Quantum information with semiconductor electron spins

The study of quantum information science has brought a wealth of open questions into the view of the scientific community: it is the aim of this work to address three of these questions.; The first question is: can quantum algorithms be extended for efficient simulation of "classical" physics, such as electromagnetics simulations? Existing quantum algorithms, particularly Shor's number factorization and Lloyd's quantum many-body emulator, make use of efficient eigenvalue estimation. We show that a quantum algorithm can be extended to eigenvalue estimation of linear, partial differential operators. It is found that scaling better than existing classical algorithms can be achieved only for problems defined over domains of high dimensionality (>4 for second order differentials). The answer is thus negative for electromagnetics; the fundamental reason is the unitarity of quantum mechanics and hence the inability to "erase"' errors during convergence.; The second question is: what are the tolerable error rates for a quantum computer constructed from qubits that only exhibit nearest neighbour interactions?

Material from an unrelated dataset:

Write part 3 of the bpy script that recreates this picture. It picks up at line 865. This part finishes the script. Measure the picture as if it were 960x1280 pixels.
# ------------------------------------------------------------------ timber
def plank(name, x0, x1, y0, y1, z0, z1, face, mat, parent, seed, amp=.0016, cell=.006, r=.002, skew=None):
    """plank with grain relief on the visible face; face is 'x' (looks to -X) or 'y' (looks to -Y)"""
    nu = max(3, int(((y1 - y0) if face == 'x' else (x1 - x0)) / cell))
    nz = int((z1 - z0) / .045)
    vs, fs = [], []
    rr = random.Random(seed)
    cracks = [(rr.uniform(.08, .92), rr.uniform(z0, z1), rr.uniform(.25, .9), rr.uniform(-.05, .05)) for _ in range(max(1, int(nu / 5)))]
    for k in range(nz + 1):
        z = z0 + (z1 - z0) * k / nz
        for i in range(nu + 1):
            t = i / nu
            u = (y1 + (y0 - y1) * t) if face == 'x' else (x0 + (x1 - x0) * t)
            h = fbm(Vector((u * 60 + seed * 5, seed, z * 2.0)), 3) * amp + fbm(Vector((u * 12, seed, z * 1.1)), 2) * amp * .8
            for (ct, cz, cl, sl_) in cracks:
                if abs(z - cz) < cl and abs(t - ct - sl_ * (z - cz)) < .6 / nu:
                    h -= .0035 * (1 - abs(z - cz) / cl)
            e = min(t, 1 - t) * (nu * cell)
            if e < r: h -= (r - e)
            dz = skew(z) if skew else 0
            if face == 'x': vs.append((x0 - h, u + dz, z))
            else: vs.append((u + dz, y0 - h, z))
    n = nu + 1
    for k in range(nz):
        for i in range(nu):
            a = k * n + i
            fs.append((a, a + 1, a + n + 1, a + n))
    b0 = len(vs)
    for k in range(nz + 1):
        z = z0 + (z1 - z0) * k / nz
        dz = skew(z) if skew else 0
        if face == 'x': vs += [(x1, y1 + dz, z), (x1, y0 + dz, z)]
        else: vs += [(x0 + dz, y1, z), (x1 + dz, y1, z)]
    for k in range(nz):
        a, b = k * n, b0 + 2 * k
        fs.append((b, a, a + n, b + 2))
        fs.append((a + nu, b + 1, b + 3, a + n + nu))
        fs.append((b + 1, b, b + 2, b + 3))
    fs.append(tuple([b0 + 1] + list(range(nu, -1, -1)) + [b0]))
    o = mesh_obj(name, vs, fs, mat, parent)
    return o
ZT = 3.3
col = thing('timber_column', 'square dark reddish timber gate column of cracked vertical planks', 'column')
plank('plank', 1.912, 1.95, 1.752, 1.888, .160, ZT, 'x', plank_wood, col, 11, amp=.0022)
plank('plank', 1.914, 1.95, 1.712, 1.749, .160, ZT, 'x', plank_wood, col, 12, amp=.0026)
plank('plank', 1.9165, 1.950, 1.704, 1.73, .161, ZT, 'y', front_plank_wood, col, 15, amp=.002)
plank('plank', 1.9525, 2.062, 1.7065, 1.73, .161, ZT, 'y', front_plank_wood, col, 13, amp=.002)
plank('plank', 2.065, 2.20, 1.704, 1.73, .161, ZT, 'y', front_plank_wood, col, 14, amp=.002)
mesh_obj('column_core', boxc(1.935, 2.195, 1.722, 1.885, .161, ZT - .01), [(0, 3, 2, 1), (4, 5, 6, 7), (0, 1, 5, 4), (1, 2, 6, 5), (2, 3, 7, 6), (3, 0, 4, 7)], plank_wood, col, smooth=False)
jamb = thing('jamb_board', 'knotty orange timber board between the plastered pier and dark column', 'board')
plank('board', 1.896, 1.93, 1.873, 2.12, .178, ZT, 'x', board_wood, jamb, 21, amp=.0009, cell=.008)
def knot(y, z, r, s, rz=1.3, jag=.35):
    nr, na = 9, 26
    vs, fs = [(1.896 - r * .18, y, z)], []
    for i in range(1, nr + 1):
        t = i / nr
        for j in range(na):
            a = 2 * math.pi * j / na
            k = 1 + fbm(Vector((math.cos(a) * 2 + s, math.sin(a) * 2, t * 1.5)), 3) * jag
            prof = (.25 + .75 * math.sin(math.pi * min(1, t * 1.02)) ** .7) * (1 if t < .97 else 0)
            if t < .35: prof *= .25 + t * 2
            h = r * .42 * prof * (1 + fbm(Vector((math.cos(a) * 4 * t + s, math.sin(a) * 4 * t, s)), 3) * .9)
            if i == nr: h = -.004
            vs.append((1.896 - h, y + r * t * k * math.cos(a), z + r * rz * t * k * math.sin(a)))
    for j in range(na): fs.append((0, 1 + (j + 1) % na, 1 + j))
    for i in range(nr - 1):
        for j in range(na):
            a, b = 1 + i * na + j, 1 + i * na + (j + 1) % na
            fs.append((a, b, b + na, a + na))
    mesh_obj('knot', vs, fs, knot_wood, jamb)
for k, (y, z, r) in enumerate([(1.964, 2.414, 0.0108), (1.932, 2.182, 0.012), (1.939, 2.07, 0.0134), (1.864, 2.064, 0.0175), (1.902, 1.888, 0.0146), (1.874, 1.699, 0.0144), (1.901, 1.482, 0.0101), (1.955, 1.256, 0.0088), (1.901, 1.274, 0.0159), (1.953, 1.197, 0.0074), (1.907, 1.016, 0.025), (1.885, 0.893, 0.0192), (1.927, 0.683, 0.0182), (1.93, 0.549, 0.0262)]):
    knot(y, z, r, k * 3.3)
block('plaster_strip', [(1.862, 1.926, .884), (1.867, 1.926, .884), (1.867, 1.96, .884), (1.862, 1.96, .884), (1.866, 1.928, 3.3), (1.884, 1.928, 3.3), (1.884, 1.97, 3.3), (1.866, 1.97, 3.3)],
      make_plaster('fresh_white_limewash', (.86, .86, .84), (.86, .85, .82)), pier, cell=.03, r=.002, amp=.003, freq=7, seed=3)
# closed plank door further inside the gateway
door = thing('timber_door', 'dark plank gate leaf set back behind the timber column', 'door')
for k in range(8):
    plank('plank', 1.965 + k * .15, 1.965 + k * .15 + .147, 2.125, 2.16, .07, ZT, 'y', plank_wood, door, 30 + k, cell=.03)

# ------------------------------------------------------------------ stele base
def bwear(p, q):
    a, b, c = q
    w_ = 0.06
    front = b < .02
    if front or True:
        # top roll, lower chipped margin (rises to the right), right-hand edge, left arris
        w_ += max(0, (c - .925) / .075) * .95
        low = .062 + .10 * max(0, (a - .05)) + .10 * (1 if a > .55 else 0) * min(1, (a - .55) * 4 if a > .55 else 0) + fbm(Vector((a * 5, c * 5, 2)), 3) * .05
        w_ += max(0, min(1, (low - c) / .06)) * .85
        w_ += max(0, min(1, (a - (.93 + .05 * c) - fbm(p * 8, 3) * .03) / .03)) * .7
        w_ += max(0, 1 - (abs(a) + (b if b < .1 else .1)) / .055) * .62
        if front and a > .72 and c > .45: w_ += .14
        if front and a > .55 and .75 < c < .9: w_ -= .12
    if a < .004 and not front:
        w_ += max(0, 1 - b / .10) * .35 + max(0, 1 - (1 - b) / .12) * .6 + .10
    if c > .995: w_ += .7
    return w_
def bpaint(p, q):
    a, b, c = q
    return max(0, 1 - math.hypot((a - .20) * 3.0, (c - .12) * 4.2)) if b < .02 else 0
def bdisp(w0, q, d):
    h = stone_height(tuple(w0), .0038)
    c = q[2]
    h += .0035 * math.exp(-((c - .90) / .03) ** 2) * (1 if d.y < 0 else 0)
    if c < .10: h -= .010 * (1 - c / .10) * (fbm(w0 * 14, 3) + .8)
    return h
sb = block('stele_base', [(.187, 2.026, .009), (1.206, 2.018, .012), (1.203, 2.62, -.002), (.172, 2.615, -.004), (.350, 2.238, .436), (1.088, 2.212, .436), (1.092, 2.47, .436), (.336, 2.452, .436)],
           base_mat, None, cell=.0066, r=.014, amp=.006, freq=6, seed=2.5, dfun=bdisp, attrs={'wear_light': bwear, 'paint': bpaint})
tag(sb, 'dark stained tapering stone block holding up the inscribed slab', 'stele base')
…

In many solid state qubit proposals, including electron spins in semiconductor quantum dots, the communication scheme may very well be limited to nearest neighbour interactions. We find that in the worst case scenario---with regards to communication---of a linear stripe of qubits of negligible width, the impact on the error correction threshold for the concatenated [[7,1,3]] Calderbank-Shor-Steane code is merely one order of magnitude in the amplitude or timing of control signals compared to idealized error-free communication models. The overhead associated with error correction itself is substantial enough to limit the impact of additional nearest-neighbour communication operations.; The third and final question is: is it experimentally feasible to implement long distance communication with semiconductor electron spin qubits. A critical component for long distance communication of qubits is a spin coherent photodetector that maps the arbitrary spin state of an incident photon to the spin state of a photoelectron in a fully quantum coherent fashion. The trapping and storage of single photoelectrons is reported here, a significant step towards realizing spin coherent photodetection.